Mr Bolden was eventually cleared, along with his wife Antoinette, of theft and money laundering, but found guilty of one count of misleading the Bermuda Monetary Authority.

Mr Bolden was later accused by Dr Brown of perjury.

Dr Brown, who retired from politics when he stood down as premier, said the accusations were “a lie then and it is a lie now”.

He added: “But more Bermudian taxpayer money will be spent chasing me to my grave, when the Bermudian people are crying out for help during an historic time of need, insecurity and fear.

Dr Brown insisted: “It is a lowdown, dirty shame because there was no corruption when I was in office.

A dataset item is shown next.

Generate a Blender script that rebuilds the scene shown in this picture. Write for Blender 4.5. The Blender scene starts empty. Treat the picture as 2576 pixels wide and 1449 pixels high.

“That will be proven after many more millions of taxpayer dollars have been spent.”

Dr Brown said the DPP was “very much aware” that he was to file “a Constitutional motion which alleges substantial breaches …”.

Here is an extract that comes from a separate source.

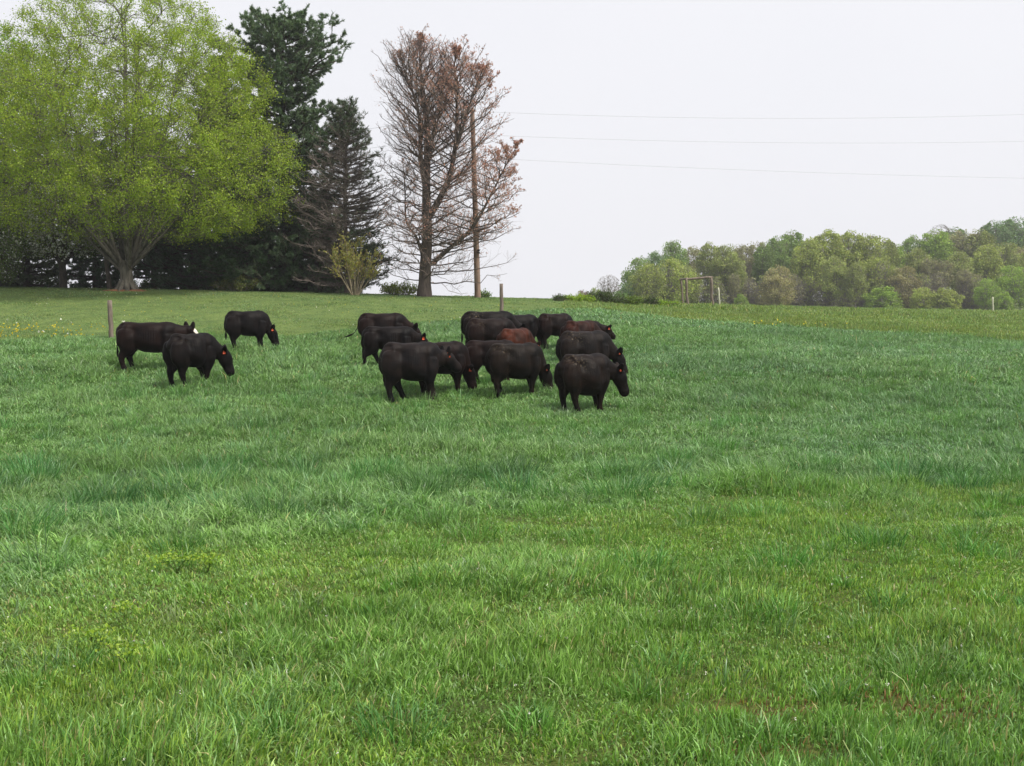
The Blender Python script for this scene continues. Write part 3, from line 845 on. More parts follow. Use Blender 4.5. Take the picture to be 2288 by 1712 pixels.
# right group
cow('black cow with pale mud on its rump, back left corner of the right group', 1100, 34.6, 14, ln=1.02, neck=(-30, 0), head=(-60, 0), legs=(-.05, .08, 0, 0), color=BLK, fleck=1.0, tagged=False, left=1032, top=695, feet=785)
cow('black cow half hidden behind the back row, only rounded back and shoulder showing', 1172, 36.2, 24, ln=1.05, neck=(-50, 0), head=(-65, 0), legs=(0, .1, 0, .1), color=BLK, tagged=False, left=1106, top=703, feet=777)
cow('black cow with brown mud on its rump just left of the brown cow', 1098, 32.6, 22, ln=.95, neck=(-34, -2), head=(-60, 4), color=DRK, fleck=.5, tail='side', ears=85, left=1040, top=711, feet=798)
cow('reddish brown shaggy cow, the only brown one, in the middle of the right group', 1149, 31.0, 50, ln=.86, neck=(-38, -22), head=(-62, -20), color=BRN, fat=1.05, tag_size=1.3, ears=50, left=1108, top=734, feet=814)
cow('black cow mostly hidden behind the front muddy cow, only rump and hind legs showing', 1103, 28.6, 12, ln=1.0, neck=(-46, 0), head=(-64, 0), legs=(.12, -.02, 0, 0), color=DRK, tagged=False, left=1039, top=760, feet=846)
cow('black mud-flecked cow grazing head in the grass, front left of the right group', 1148, 26.2, 26, ln=0.9, neck=(-52, -12), head=(-74, -10), legs=(-.04, .16, -.04, .1), tail='side', color=(0.0048, 0.0042, 0.0034), fleck=.55, tag_size=.5, left=1085, top=767, feet=875, fat=1.06, neck_len=0.5)
cow('black cow with two pale scratches on its hip, at the back of the right group', 1245, 35.4, 28, ln=0.85, neck=(-36, 0), head=(-62, 0), legs=(0, .12, .1, -.05), tail='side', color=DRK, fleck=.2, tagged=False, left=1197, top=700, feet=772)
cow('black cow with head held up and one tagged ear, behind the reddish one', 1305, 33.9, 16, ln=1.0, neck=(-2, 4), head=(-40, 20), color=DRK, ears=30, neck_len=.42, left=1254, top=717, feet=786)
cow('reddish black cow grazing behind the mud-flecked cow on the right side', 1305, 31.0, 36, ln=0.74, neck=(-30, -16), head=(-60, -20), color=RED, tail='side', left=1252, top=716, feet=800, neck_len=0.62)
cow('black cow with pale flecks along its back, second from front on the right side', 1309, 28.2, 20, ln=0.84, neck=(-36, -6), head=(-66, -6), color=(0.0052, 0.005, 0.0052), fleck=.9, tail='side', tag_size=.6, left=1244, top=739, feet=846, fat=1.05)
cow('stocky black cow at the right front of the herd with white flecks on its hip', 1303, 24.9, 34, ln=0.78, neck=(-16, -14), head=(-70, -24), legs=(.12, .0, -.04, .1), color=(0.0048, 0.0038, 0.0033), fleck=.8, tail='side', fat=1.1, tag_size=.6, left=1240, top=791, feet=912, neck_len=0.46)

# ------------------------------------------------------------------ fence posts, gate frame, pole, wires
def post(name, u, Y, v_top, r, lean_px, mat, label, cat='post', group='posts of the pasture fence', flat=False):
    b = on_ground(u, Y)
    top = at(u + lean_px, v_top, Y)
    P = np.linspace(b + (0, 0, -0.3), top, 8)
    gg = np.random.default_rng(int(u))
    P[1:-1] += gg.normal(size=(6, 3)) * r * 0.12
    R = np.linspace(r * 1.08, r * 0.95, 8) * gg.uniform(.95, 1.05, 8)
    P = P - b
    a = Acc(); tubes(a, P, R, 12, cap=True)
    o = a.build(name, mat, smooth=False, color=False)
    o.location = tuple(b)
    return tag(o, label, cat, group)
post('fence_post', 250, 41.6, 671, 0.09, -5, M_post, 'round weathered wooden fence post leaning slightly left, left of the herd')
post('fence_post', 1121, 50.2, 634, 0.085, -1, M_post, 'grey wooden fence post behind the middle of the herd, right of the utility pole')
post('fence_post', 1609, 80.5, 643, 0.06, -4, M_pale, 'thin pale leaning post just right of the wooden gate frame')
post('fence_post', 2219, 98, 664, 0.07, -1, M_pale, 'thin whitish post alone at the far right of the pasture')

gf = on_ground(1566, 79.5)
root = empty('gate_frame', gf, 'rough wooden frame of three upright posts and a top beam at the field edge', 'frame')
def seg(acc, a, b, r, k=10, n=6, seed=1):
    gg = np.random.default_rng(seed)
    P = np.linspace(a, b, n); P[1:-1] += gg.normal(size=(n - 2, 3)) * r * 0.25
    tubes(acc, P, r * gg.uniform(.9, 1.1, n), k, cap=True)
for i, (u0, u1, v1, Y, r) in enumerate([(1526, 1522, 622, 81.8, .07), (1537, 1533, 621, 79.3, .095), (1593, 1589, 619, 79.5, .1)]):
    b = on_ground(u0, Y); t = at(u1, v1, Y)
    a = Acc(); seg(a, b - gf - (0, 0, .2), t - gf, r, seed=i); a.build('post', M_post, root, color=False)
a = Acc(); seg(a, at(1530, 623.5, 79.3) - gf, at(1592, 620, 79.5) - gf, .085, seed=9)
a.build('top_beam', M_post, root, color=False)
a = Acc(); seg(a, at(1519, 625.5, 81.8) - gf, at(1534, 622.5, 79.3) - gf, .07, seed=10)
a.build('side_beam', M_post, root, color=False)

# utility pole
pb = on_ground(1068, 61.8)
root = empty('utility_pole', pb, 'tall brown wooden utility pole in front of the dead brown pine', 'pole')
ptop = at(1055.5, 247, 61.8)
a = Acc(); P = np.linspace(pb - pb + (0, 0, -.5), ptop - pb, 14)
tubes(a, P, np.linspace(.185, .12, 14), 16, cap=True); a.build('shaft', M_pole, root, smooth=True, color=False)
a = Acc(); tubes(a, np.array([ptop - pb, ptop - pb + (0, 0, .12)]), np.array([.10, .10]), 12, cap=True)
a.build('metal_cap', M_metal, root, color=False)
def polept(v): return at(1055.5 + (v - 247) / (662 - 247) * 12.5, v, 61.8)
a = Acc(); c = polept(563) - pb + (0.0, -.2, 0)
for dz in (.14, 0.0):
    tubes(a, np.array([c + (.12, 0, dz), c + (.12, 0, dz - .1)]), np.array([.075, .075]), 10, cap=True)
a.build('cable_bracket', M_black, root, color=False)
att = []
for i, v in enumerate((249, 301, 352)):
    c = polept(v) + np.array([.16, -.02, 0])
    a = Acc(); tubes(a, np.array([c - pb - (.1, 0, .0), c - pb, c - pb + (0, 0, .09)]), np.array([.03, .045, .04]), 8, cap=True)
    a.build('insulator', M_metal, root, color=False); att.append(c)
def span(p, q, sag, n=40):
    t = np.linspace(0, 1, n)[:, None]
    P = p * (1 - t) + q * t
    P[:, 2] -= (4 * sag * t * (1 - t))[:, 0]
    return P
ends_r = [(2700, 236, 64, 0.55), (2700, 303, 64, 0.45), (2700, 404, 64, 0.25)]
ends_l = [(380, 352, 63.2, 0.1), (380, 378, 63.2, 0.1), (380, 402, 63.2, 0.1)]
wl = ['topmost thin overhead wire running right from the pole top', 'middle thin overhead wire strung from the pole', 'lowest overhead wire, sloping down to the right edge']
for i in range(3):
    u, v, Y, sg = ends_r[i]; R_ = span(att[i], at(u, v, Y), sg)
    u, v, Y, sg = ends_l[i]; L_ = span(at(u, v, Y), att[i], sg)
    a = Acc(); P = np.vstack([L_[:-1], R_]); tubes(a, P, np.full(len(P), .007), 5)
    tag(a.build('overhead_wire', M_wire, color=False), wl[i], 'wire', 'wires of the power line')

# ------------------------------------------------------------------ trees
class TreeAcc:
    def __init__(s, seed): s.w, s.l, s.g = Acc(), Acc(), np.random.default_rng(seed)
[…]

He claimed: “All should be aware that a substantial part of this investigation has been under the auspices of an unconstitutional gang called the Joint Investigation and Prosecution Team, on which the Deputy Governor, the UK FCO’s Overseas Territories Law Enforcement Adviser, the Commissioner of Police and the Director of Public Prosecutions sat and met weekly to ensure I was prosecuted.”

Dr Brown said the investigation was “unprecedented, illegal and racist”.

He added: “No politician in Bermuda has ever been prosecuted for ’political corruption’.”

A spokeswoman for Government House also declined to comment.

She said: “Prosecutions are a matter for independent decision by the Department of Public Prosecutions in accordance with Bermuda’s Constitution.”

A police spokesman said the service would not respond to “unfounded allegations”.

Mr Burt said in his letter to Baroness Sugg that he had raised the controversy with John Rankin, the Governor, and its “inordinate cost” to taxpayers in their regular meetings.

Mr Burt claimed the investigation had undermined confidence in Bermuda’s criminal justice system.

He said Mr Rankin had confirmed that Mr Mussenden’s appointment as a Puisne judge was “delayed pending the determination of this investigation”.

He said the police actions in the case had been challenged in the courts.

The Premier asked Baroness Sugg to note his concerns.

But Mr Burt said yesterday that his letter was not a request for the investigation to end.

Mr Burt declined to comment on whether he had raised any other police investigations with the Governor.

He said discussions between the two were confidential.

Baroness Sugg told Mr Burt in her reply that it was “a complex investigation requiring the examination of voluminous material and specialist assistance”.

She said she hoped a decision would be made soon in line with due process.